Crime and Privacy

SHOULD the media broadcast or print the name of a woman who makes an accusation of rape? When NBC and the New York Times published such a name recently, they aroused great wrath among viewers and readers. Most news organizations did not follow their lead.

As with a decision to have or not have an abortion, some things a woman must decide for herself. Gender is a factor here. Is it even possible for men as a group to hold valid opinions on such a subject, let alone assume responsibility for an individual's decision? If a rape is thought to compromise a woman in the view of others, why should she have that circumstance known?

That other media may have published the name is no reason to follow suit. Some countries do not permit publication of the names of parties to a potential suit until formal charges are entered.

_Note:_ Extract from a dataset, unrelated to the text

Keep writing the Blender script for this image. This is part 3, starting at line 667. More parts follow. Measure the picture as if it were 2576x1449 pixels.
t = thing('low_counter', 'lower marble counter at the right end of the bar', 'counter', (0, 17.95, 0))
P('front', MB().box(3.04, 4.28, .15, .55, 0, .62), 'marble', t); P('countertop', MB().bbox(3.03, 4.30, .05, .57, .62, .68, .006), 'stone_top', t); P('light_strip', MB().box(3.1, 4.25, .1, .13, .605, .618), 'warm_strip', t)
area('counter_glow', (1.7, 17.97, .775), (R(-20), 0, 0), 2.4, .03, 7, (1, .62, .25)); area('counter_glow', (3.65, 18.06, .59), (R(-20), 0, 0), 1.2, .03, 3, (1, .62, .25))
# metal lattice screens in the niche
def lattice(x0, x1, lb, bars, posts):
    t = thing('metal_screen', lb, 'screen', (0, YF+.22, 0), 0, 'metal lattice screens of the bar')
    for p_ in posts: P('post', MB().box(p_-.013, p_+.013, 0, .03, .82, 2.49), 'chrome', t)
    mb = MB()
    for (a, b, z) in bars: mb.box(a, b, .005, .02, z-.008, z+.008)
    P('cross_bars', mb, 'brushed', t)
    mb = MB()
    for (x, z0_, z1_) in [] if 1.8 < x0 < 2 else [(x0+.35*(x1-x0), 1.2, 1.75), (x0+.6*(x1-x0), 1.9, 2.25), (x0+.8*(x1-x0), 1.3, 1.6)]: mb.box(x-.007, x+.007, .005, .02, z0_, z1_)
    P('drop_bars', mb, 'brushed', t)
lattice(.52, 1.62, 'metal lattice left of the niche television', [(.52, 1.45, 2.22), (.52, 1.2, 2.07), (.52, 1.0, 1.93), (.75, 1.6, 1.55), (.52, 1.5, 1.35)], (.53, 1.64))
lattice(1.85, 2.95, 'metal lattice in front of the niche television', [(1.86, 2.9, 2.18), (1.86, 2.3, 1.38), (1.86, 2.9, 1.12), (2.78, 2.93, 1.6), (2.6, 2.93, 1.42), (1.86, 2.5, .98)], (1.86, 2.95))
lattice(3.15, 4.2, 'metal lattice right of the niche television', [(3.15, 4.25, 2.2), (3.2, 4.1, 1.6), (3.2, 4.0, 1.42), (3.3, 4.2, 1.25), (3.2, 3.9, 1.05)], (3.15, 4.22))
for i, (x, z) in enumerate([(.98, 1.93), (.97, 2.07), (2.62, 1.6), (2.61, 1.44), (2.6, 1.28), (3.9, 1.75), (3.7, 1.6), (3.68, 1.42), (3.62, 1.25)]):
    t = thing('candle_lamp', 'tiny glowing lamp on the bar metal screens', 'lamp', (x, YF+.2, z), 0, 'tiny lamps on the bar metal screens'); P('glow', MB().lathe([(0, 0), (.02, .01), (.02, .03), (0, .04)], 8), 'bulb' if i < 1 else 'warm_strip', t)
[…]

When political or highly visible families are involved, media interest intensifies. To protect against special favor the media may err toward disclosure. Information, usually including names, must be published about a democracy's justice process to keep the system in check. Some scholars do not find an explicit privacy protection in the Constitution; others do. Whatever. In our electronic age, so much information flows that we are desensitized to its effects. And in a society fascinated by violence, the

tide is toward telling more, even at the risk of enhancing the sense of victimization.

Determining guilt or innocence is not enough. Justice more broadly viewed should permit the reclamation of a life touched by crime. Publicity can make reclamation more difficult.

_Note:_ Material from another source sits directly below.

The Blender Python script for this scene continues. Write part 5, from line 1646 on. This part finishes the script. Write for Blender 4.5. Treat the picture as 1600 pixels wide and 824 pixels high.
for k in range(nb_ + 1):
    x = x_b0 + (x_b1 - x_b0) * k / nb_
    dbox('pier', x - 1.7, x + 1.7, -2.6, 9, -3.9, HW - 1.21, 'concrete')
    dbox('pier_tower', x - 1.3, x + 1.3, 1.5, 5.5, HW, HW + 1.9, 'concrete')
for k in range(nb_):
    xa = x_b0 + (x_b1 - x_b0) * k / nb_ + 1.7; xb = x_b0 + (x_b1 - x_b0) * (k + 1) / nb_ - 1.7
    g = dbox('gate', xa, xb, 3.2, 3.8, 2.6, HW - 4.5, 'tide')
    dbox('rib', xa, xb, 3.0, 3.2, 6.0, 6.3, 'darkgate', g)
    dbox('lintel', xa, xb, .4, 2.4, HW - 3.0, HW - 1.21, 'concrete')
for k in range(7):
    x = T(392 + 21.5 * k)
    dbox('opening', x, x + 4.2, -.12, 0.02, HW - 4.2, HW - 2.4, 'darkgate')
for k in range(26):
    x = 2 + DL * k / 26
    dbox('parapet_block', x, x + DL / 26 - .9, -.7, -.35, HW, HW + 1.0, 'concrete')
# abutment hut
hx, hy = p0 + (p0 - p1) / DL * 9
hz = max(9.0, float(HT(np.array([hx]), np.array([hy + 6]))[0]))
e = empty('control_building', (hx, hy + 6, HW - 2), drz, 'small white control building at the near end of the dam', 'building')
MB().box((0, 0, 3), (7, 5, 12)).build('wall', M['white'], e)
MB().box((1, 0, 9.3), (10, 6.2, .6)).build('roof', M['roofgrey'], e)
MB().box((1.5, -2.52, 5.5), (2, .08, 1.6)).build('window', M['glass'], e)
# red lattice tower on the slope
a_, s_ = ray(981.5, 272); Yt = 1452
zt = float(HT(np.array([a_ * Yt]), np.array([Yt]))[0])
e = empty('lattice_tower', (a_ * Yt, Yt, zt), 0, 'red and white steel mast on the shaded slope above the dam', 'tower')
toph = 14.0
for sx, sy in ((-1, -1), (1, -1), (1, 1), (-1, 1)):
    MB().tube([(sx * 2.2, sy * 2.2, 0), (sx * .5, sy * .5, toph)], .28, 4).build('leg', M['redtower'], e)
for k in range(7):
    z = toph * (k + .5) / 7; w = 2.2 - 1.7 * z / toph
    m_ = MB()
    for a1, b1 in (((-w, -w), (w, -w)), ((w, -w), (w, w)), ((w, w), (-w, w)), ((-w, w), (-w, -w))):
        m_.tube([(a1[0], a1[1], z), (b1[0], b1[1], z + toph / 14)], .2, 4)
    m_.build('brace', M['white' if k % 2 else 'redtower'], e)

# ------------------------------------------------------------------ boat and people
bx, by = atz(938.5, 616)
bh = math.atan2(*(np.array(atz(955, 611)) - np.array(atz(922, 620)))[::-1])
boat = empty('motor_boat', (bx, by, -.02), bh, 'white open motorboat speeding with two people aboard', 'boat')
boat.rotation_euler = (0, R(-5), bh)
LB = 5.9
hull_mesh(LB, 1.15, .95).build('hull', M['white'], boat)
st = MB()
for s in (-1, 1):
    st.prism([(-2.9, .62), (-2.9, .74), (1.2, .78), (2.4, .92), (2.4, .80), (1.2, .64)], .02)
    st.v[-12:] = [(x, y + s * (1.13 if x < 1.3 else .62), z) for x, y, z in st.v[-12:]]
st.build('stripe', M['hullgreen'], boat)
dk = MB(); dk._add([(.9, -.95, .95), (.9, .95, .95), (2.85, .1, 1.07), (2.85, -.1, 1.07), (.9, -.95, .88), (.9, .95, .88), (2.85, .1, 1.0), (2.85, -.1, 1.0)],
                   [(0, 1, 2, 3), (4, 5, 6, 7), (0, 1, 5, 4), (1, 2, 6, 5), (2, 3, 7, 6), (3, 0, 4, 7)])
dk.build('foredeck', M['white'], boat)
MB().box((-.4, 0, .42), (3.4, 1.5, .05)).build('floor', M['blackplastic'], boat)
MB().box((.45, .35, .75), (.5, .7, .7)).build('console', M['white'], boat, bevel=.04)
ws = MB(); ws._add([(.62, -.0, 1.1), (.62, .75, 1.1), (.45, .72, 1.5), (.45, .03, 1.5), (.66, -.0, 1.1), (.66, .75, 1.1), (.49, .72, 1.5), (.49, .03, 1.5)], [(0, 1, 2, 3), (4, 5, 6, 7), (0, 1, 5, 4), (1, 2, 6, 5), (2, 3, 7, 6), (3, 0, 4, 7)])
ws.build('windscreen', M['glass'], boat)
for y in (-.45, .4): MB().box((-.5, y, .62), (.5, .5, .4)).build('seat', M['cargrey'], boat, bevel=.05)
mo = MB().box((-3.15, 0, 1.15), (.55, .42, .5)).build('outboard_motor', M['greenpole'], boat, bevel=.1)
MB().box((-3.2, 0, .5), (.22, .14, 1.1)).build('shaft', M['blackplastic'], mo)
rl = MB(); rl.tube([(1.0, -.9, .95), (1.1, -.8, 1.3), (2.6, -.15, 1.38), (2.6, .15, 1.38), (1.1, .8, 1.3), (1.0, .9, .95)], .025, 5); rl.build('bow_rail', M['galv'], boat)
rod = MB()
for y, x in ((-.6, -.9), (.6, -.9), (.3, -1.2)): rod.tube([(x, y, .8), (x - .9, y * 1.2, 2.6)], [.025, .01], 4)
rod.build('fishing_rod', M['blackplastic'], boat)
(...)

Renewal should be possible for the perpetrator as well as the victim of a crime. Society holds less sympathy for the convicted and their families, although they too must seek to reorder their lives.

At the least, the viewer or reader of crime reports should hold out the prospect that a report may be wrong and that nothing is really known until the legal process has run its course.

This requires restraint by the media and the public. Shielding parties in rape cases helps preserve dignity during trying times.

Notoriety is violence done to one's reputation, deservedly or not. One reads, for example, of a television reporter's account of sinking into a mind-numbing depression during the course of a highly publicized lawsuit.

Publicity can be aggressive. It can destroy careers. In politics it searches out potential flaws of character; here it is a protection to society. Publicity disciplines and rewards.

But again more broadly: Why should a lifelong reputation be determined by one story in time. Consider the Watergate case. Take the worst view of the matter about the guilt of the president and his men. Endorse their sentences. Then what? Should we not inquire also how these men may have sought to rebuild their lives? On which side shall we lean, toward punishing them forever, or welcoming them back insofar as they come back?

Or if regular felons are more to our liking, what about the hundreds of thousands of men and women in prison today, and their families?

America's social policy of last resort is the penal colony.

When so great a proportion of citizens is convicted of wrongdoing, enough to populate the city of Boston, society itself bares a responsibility it has yet to define.

A man stood on the street corner the other day. He was younger-middle-aged, cleanly dressed, and holding a neatly penned sign: "I WILL WORK FOR FOOD." The intensity in his eyes is not soon forgotten. I trust he has found work.

An infinite turning of the cheek cannot become public policy. But we need mass forgiveness. Mass compassion. Mass support. We lack enough places in drug programs, for instance, for those wanting help.

Life can be tough. Drugs, racism, lower barriers against personal violence, more fire power abroad and more guns at home - these test us. We should be in the reclamation business instead of in the conviction business.